Through a network of 191 local financial institutions in 29 countries (and backed by €6.3 billion of EBRD finance), GEFF has supported more than 231,000 clients and helped avoid over 10 million tonnes of CO₂ a year.

The latest chapter: Tunisia

GEFF has launched its first facility in Tunisia, channeling green capital to the private sector to speed the country’s shift to a more sustainable, competitive economy.

How it works

  • GEFF will lend to up to six local banks, which will on-lend to MSMEs investing in energy efficiency, renewables, climate adaptation and circular-economy projects.

  • It also offers protection against exchange-rate swings, which can be a big problem when currencies are unstable.

  • The goal aligns with Tunisia’s 2030 targets to lower carbon intensity; the sweet spot is helping MSMEs (over 90% of the economy) cut energy costs and modernise.

Why it matters
Across Africa, green finance is expanding but still under-supplied.
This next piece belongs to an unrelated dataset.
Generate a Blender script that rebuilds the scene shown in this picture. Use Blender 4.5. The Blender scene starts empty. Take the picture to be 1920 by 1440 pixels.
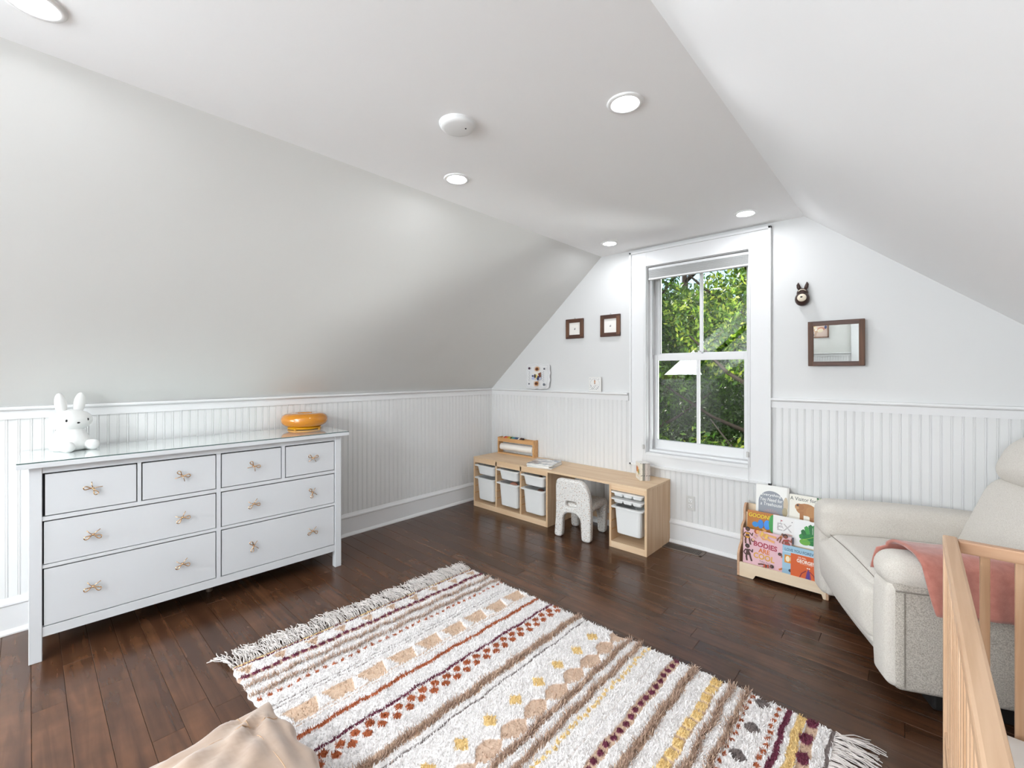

GEFF’s model, pairing local banks, technical criteria and risk tools,creates a repeatable pathway that can pull in private capital, stimulate local manufacturing and generate skilled jobs wherever it lands next.

What jobs this kind of facility tends to create:

  • Renewables & distributed energy: solar PV technicians, site supervisors, O&M crews.

  • Energy efficiency (industry & buildings): auditors, controls engineers, retrofit specialists.

  • Cooling & cold chain: HVAC/refrigeration technicians, commissioning techs.

  • Water & agriculture: irrigation techs, pump efficiency specialists.

  • Manufacturing & supply chains: panel/inverter assembly, metalwork, fabrication.

  • Waste & circular economy: sorting/recycling operators, process techs.

  • Green finance & investment: loan officers with green criteria, project analysts.

  • Data, MRV & compliance: monitoring/reporting analysts.

Wondering how to position yourself for these opportunities? Get to hear from our co-editor Ian.

Tunisia is an important stop on the journey, not the final destination. It is the beginning of a broader move to green Africa.